We spend so much time in high school prepping for college, and in college prepping for grad school and this illusive thing they call "the real world" that baby-having hasn't even crossed our minds. If Hewlett is correct, and we should really be having babies in our twenties, a woman who wants two children spaced two years apart should start trying to get pregnant at 24?

But will women really want to return to careers that were barely begun at 38? Entry level jobs are bad enough, but imagine working for someone 15 years younger. Sure, people do it, but people bungee jump too, so there will be things I'll never understand, but I can't help but question Hewlett's motives. Pregnant at 51, Hewlett underwent expensive and lengthy fertility treatments so that she could be a mother--for the fifth time. I'm not going to call fertility treatments narcissistic, though there's an argument to be made, but Hewlett's willingness to go through so much for another pregnancy places an emphasis the importance of child-bearing that I'm not willing to accept. If we give up all the advantages our mothers worked for--such as the ability to do other things with our lives than simply baby-making (see my post on feminism, below)--in order to assure motherhood, what are we left with? Clearly, child-bearing can be an extremely important and wonderful life experience, but how much are we willing to give up to fulfill our maternal destinies?

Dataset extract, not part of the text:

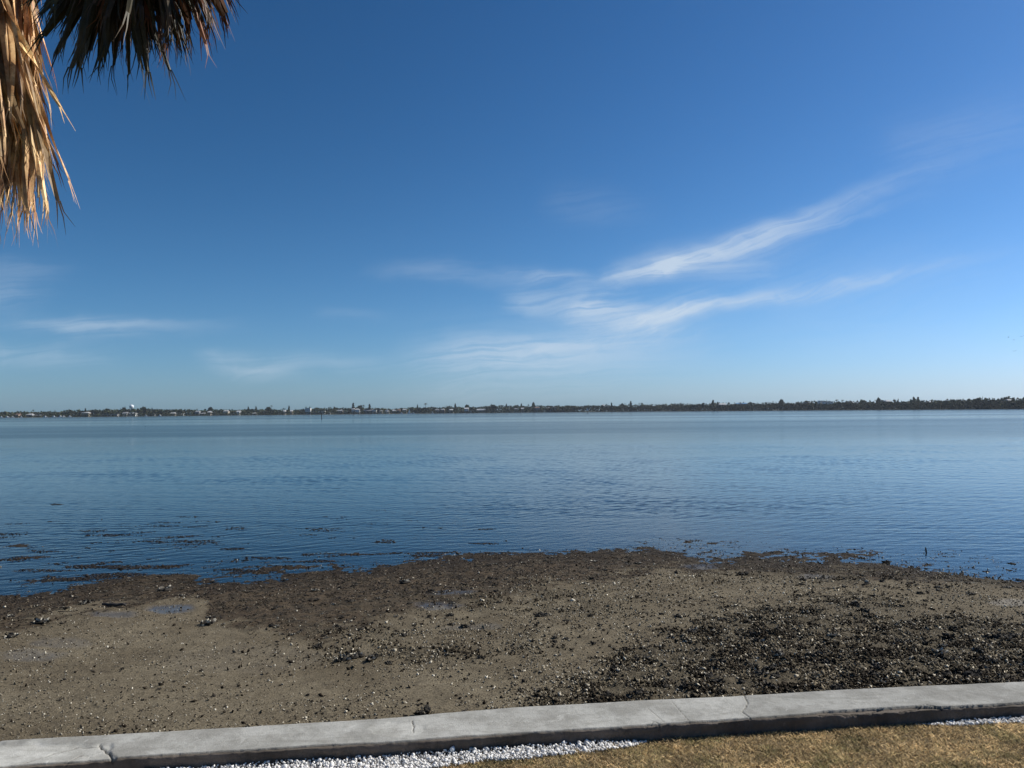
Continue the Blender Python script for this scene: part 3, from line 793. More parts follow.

So I guess the lesson Hewlett tries to teach us is that we can't have it both ways. Still, there is something unsettling about it. Not so much the information--none of it, in fact, is really new--but the message she is trying to send. We all knew that. We've seen our mothers struggle to balance work and us. We don't need reminding. What we need is encouragement. I may be reaching my fertility peak, but there are simply too many things I want to do in my life, so I guess, like most other women out there, I'll just press my luck. And something tells me that it'll probably all work out.